As representações estão intimamente ligadas a seus contextos históricos e sociais por um movimento de reflexividade –elas são produzidas no bojo de processos sociais, espelhando diferenças e movimentos da sociedade–; por outro lado, enquanto sentidos construídos e cristalizados, elas dinamizam e condicionam determinadas práticas sociais (p. 19).

Importante pontuar aqui que localizar o contexto em que essas peças são desenvolvidas ao mesmo tempo que elas retratam os acontecimentos históricos e sociais que acontecem em um devido recorte temporal, elas também são uma constituição, isto é, uma construção do modo de ver, ler e interpretar o mundo. Dessa forma, procuramos no processo de pesquisar e descrever o contexto uma forma de interpretarmos como e por que aquelas imagens ativistas foram concebidas. Mas como fazemos isso? A partir de quais dados e pressupostos partimos para podermos depreender em qual conjuntura aquela peça foi criada e está inserida?

Gervereau, ao indicar coordenadas possíveis para o estudo do contexto de uma imagem, classifica duas etapas necessárias para a construção do corpus de análise: primeiro, o “contexto a montante”, relativo a três fatores, sendo eles a origem técnica da imagem, o sujeito responsável por sua autoria e o contexto social exterior de sua criação; segundo, o “contexto a jusante”, que se dá pela definição de sua difusão momentânea ou posterior ao ser concebida e os indícios possíveis de sua recepção (Gervereau, 2004, pp. 53-76).

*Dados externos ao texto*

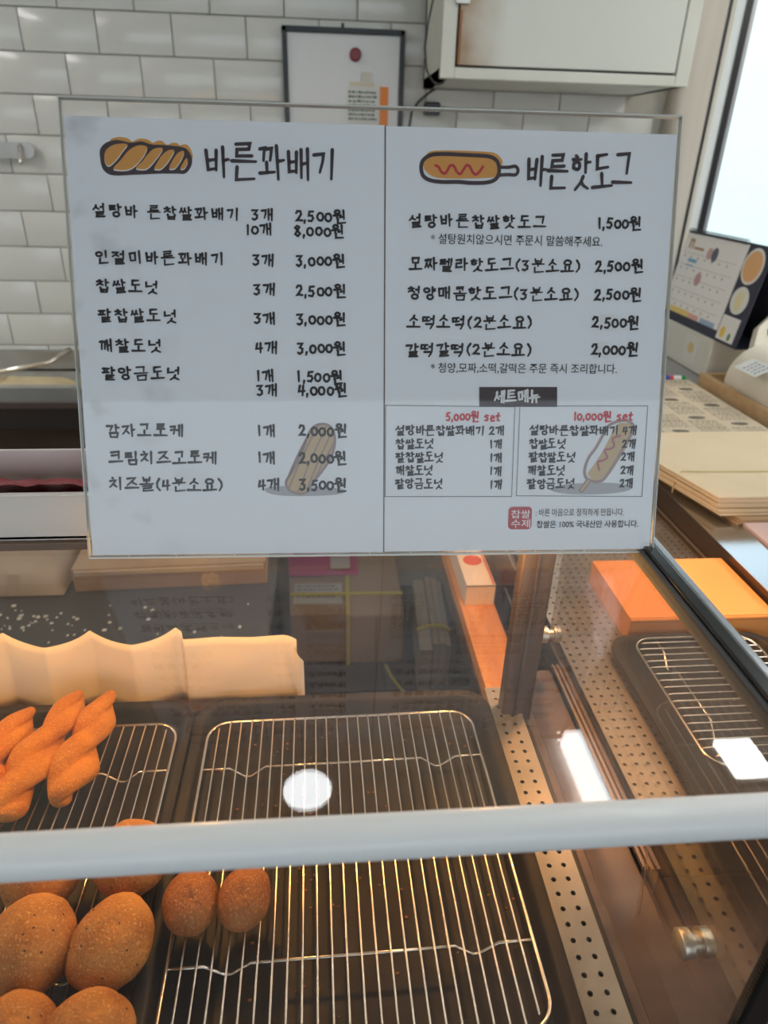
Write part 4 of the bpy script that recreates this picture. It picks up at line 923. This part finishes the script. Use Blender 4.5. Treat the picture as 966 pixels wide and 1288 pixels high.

Em sua pesquisa, focada em fotografias veiculadas no passado carioca do século XX, Mauad (2005) coloca o seguinte: “as imagens são históricas e dependem das variáveis técnicas e estéticas do contexto histórico que as produziram e das diferentes visões de mundo concorrentes no jogo das relações sociais” (p. 143). Logo, pensamos aqui como o contexto histórico de produção dessas peças configura-se como um fator decisivo em sua construção.

A partir disso, em um processo de análise de imagens ativistas, elencar os acontecimentos que suscitaram seu aparecimento pode ser feito em algumas instâncias:

> Circunstâncias técnicas de produção: definição dos aparatos tecnológicos que proporcionaram o seu aparecimento.
> Coletivos e sujeito: quem são os seus autores e quais são as práticas ativistas que eles desempenham em meio a uma luta por mudanças no status quo.
> Cenário histórico: delineamento dos acontecimentos culturais, sociais e políticos que motivaram sua produção e as conexões estabelecidas entre eles.
> Circulação da imagem: qual o momento de sua difusão e por quais mídias.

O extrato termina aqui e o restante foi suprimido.